As If We Didn’t Have Enough To Deal With, Black Executives Demoted More

As If We Didn’t Have Enough To Deal With, Black Executives Demoted More

New studies are proving what many of us know from firsthand experience: it’s hard out here for black executives.

Researchers, looking at data that spans 20 years and includes 8,000 executives from 2,800 listed  U.S. companies, found a laundry list of depressing stats:

  • black executives account for just 1% of all executives
  • black executives are 43% less likely to be promoted
  • but they are 74% more likely to be demoted
  • they are 55% more likely to leave the executive ranks altogether
  • black executives get paid about 20% less when their firms are performing well

The pay gap picture gets even bleaker. For every 1% increase in a company’s profitability, bonus pay for white executives goes up 4% but increases just 1% for black executives. So as company performance improves, the gap widens, according to the studies from the University of Surrey, which were published in the journal Industrial Relations: A Journal of Economy and Society.

“Unfortunately, our findings paint a grim but all too familiar picture of how black people fare in the executive space,” Paul Guest, professor of finance and accounting at the University of Surrey, said in a press release.

“This should be a real concern for companies, especially for the largest firms, who claim that organizational diversity is a key goal,” Guest continued. “African Americans can play a key role in increasing the representation of other black people at lower levels, so these findings have implications far broader than people realize.”

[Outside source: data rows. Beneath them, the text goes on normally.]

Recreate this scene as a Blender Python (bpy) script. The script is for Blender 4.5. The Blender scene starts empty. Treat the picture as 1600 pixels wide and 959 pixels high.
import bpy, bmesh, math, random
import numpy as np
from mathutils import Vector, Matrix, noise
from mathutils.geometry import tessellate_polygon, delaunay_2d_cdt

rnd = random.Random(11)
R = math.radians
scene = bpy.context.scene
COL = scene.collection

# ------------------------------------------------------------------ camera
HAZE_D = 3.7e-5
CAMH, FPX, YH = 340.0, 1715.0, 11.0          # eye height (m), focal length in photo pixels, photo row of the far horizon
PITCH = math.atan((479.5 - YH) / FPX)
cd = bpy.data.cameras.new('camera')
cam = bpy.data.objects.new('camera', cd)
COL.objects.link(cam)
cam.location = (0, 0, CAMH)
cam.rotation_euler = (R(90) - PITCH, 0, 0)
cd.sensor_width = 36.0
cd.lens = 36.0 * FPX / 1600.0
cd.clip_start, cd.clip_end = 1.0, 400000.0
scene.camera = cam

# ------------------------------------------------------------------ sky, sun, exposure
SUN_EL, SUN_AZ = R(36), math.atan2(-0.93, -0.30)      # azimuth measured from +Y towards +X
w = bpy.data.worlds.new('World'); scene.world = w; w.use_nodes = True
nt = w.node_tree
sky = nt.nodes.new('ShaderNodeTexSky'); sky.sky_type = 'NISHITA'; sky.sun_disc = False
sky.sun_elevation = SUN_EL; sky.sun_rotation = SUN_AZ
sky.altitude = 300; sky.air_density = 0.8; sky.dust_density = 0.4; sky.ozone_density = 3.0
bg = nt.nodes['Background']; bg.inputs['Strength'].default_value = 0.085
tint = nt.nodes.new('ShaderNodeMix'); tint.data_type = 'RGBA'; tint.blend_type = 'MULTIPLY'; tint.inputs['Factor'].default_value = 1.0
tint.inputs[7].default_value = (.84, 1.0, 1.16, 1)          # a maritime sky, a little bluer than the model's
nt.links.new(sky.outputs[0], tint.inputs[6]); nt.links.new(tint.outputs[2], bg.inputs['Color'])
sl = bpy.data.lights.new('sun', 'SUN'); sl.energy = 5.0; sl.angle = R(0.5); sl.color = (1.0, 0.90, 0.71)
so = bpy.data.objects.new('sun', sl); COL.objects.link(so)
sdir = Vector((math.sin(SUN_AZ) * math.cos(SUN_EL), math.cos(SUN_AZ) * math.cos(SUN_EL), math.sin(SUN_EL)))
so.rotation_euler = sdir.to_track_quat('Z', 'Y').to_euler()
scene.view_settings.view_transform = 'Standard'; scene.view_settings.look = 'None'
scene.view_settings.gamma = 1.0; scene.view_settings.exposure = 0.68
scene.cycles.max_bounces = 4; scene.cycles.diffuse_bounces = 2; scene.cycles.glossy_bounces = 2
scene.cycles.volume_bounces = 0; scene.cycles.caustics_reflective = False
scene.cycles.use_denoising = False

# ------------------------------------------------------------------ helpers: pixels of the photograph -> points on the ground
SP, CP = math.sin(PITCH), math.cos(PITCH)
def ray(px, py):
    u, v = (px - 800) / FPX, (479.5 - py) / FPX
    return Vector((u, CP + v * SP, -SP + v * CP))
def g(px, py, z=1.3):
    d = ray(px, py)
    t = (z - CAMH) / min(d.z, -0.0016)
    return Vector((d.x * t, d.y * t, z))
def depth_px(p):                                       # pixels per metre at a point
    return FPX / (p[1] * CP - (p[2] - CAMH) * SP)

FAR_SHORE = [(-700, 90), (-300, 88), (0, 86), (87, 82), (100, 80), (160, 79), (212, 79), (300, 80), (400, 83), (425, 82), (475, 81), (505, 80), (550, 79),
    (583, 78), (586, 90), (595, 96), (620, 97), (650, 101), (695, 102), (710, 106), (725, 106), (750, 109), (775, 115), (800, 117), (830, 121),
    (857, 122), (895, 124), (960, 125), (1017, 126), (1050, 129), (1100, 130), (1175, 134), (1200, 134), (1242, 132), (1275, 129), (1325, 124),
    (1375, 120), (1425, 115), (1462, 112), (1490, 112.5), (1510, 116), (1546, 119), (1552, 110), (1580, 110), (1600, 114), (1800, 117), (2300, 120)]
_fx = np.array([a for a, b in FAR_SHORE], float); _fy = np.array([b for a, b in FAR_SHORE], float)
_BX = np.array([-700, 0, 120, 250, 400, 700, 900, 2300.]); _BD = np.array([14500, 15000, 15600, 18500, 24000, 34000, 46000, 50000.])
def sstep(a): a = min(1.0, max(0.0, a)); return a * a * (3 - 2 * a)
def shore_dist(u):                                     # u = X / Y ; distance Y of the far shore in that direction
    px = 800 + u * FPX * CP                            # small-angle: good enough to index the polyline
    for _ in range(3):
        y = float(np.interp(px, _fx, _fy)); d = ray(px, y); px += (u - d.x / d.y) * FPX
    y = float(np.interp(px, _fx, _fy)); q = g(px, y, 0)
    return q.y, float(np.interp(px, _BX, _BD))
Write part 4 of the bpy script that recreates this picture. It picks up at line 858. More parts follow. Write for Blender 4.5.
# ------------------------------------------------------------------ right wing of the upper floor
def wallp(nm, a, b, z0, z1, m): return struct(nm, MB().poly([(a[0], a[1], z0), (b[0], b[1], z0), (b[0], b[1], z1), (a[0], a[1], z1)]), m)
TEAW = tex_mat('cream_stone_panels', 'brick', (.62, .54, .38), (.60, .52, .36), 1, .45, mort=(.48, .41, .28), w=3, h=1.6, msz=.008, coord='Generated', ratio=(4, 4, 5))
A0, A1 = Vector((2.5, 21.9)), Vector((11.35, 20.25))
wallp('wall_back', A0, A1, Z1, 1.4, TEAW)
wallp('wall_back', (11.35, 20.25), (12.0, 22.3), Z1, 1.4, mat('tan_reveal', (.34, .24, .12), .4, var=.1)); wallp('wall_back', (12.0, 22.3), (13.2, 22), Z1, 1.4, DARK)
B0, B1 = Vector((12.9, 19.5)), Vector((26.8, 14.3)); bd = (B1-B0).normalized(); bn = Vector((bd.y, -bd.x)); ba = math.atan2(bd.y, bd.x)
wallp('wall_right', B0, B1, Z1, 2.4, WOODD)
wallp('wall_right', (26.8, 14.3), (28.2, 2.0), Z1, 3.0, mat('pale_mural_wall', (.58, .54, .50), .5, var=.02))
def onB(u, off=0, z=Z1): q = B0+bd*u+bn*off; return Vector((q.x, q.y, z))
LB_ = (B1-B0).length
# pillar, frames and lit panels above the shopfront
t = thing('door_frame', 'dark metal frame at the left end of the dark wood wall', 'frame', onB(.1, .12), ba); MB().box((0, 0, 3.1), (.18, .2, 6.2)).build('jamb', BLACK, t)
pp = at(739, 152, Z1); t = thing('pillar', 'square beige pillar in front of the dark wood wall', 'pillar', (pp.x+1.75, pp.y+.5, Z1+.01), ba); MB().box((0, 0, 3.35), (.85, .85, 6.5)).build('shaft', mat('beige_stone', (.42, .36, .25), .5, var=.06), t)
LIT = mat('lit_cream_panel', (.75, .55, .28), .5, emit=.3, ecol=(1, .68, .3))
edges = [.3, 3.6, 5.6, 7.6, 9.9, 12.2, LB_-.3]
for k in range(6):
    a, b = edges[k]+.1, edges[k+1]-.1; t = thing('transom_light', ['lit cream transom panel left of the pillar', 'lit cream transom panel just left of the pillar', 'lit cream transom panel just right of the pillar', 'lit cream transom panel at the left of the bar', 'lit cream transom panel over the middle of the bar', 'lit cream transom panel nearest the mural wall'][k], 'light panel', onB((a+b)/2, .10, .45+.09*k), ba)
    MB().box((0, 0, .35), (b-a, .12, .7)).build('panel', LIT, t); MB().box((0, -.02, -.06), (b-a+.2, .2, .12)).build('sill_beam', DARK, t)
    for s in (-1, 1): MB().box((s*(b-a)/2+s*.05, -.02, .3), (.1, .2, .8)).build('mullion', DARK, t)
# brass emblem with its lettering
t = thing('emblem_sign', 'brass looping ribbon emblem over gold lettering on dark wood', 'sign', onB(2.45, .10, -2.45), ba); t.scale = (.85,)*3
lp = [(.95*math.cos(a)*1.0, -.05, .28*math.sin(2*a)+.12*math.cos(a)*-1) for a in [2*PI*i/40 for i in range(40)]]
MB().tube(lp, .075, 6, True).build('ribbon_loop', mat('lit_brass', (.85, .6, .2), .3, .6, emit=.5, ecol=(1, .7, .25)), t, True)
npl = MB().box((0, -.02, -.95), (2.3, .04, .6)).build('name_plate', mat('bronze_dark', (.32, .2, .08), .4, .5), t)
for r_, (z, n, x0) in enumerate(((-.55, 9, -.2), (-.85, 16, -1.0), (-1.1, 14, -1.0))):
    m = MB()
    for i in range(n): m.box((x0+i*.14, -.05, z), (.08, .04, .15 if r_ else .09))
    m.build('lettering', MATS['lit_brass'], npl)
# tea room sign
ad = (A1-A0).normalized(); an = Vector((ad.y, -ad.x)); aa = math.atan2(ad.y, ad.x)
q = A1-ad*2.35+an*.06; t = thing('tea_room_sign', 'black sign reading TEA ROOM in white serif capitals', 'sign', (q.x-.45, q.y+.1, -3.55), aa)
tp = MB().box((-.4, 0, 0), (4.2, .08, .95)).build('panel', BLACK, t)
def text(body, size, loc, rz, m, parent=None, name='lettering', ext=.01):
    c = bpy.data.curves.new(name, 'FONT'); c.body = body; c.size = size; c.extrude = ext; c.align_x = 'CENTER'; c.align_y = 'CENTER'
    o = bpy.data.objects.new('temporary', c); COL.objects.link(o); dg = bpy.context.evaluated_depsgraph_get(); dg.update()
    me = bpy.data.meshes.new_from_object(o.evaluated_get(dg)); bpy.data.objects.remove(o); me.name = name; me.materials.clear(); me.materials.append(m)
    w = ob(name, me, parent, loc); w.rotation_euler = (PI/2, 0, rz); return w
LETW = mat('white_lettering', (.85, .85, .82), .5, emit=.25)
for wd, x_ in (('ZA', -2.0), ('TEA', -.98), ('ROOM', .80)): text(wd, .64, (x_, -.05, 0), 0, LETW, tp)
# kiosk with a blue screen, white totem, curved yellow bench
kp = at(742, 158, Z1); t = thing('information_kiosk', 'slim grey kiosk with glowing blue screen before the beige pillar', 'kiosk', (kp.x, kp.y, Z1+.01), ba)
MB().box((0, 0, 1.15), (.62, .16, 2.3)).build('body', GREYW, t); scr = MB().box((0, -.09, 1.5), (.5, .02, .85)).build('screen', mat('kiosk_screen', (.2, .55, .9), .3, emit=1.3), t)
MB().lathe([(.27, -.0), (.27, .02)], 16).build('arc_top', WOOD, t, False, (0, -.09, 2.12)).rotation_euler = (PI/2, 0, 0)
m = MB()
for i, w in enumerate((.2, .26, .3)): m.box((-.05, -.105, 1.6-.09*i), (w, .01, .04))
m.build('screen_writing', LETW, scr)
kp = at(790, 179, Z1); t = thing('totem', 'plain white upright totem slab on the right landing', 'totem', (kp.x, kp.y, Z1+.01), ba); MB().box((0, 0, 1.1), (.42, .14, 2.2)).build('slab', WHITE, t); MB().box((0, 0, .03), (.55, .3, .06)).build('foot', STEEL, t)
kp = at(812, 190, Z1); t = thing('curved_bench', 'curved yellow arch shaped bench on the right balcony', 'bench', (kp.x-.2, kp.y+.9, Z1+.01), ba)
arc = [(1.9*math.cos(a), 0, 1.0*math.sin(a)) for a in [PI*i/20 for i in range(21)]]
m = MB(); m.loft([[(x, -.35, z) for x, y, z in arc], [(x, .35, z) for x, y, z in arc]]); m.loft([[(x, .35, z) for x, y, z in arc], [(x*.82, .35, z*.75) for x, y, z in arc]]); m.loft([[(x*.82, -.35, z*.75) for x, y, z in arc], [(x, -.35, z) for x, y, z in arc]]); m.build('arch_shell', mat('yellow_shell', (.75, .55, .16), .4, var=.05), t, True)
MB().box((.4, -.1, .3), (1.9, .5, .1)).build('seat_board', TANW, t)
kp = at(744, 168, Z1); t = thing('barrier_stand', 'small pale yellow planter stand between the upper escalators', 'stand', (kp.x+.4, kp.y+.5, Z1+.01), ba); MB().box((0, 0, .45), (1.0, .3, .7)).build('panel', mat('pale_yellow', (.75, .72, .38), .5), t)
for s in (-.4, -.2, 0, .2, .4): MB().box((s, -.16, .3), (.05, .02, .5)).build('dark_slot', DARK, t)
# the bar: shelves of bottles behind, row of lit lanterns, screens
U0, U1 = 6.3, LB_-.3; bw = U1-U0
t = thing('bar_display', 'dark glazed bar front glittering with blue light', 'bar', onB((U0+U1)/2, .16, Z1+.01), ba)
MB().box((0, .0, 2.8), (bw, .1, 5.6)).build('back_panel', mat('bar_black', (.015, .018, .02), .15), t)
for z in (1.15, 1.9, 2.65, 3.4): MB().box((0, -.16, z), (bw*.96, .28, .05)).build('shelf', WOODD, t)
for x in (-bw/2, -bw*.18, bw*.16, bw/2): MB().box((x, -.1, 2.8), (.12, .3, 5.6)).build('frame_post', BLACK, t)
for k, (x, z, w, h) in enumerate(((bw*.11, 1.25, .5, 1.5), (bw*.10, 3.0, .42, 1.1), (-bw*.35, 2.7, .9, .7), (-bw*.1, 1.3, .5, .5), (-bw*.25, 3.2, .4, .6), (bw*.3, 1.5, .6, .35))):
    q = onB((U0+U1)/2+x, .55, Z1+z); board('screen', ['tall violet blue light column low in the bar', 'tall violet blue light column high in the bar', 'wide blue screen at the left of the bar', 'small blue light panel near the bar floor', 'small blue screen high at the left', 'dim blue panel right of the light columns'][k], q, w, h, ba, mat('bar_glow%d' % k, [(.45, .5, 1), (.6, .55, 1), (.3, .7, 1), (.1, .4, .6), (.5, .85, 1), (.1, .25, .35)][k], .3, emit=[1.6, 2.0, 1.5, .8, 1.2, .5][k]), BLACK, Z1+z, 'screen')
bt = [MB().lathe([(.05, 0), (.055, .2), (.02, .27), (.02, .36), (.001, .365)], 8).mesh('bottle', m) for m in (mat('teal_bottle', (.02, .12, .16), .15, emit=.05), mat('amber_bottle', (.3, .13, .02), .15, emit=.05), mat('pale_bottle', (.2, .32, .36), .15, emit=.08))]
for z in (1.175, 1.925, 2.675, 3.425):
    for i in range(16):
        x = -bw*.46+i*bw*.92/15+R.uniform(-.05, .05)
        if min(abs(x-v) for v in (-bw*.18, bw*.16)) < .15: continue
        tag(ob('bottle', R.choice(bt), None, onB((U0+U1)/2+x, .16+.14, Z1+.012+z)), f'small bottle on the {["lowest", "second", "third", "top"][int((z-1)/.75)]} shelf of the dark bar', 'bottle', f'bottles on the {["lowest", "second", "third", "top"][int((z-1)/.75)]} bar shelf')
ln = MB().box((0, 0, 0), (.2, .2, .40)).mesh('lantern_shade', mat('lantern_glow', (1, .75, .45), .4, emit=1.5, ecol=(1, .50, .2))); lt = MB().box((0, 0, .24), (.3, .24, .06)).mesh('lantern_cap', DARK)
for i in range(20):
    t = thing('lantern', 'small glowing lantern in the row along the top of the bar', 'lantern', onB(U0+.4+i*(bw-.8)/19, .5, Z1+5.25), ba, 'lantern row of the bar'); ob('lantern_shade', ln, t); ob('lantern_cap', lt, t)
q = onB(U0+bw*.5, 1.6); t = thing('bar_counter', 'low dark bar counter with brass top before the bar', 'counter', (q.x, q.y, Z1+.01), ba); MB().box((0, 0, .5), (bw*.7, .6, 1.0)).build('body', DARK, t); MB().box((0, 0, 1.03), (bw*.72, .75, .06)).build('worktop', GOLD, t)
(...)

Guest offered some analysis as to why it is that black executives are having such a hard time breaking through, from systems that may be stacked against them to more individual factors that they may be able to work on themselves.

“Taken as a whole, it’s clear that African American executives are underachieving,” Guest said. “Discrimination or bias could take many forms. Corporate boards may be unconsciously biased against black executives. Alternatively, African Americans may underperform due to weaker executive networks or the higher pressure to perform associated with being a minority.”

“Whatever the case may be, it is clear that the business community still has a long way to go when it comes to diversity.”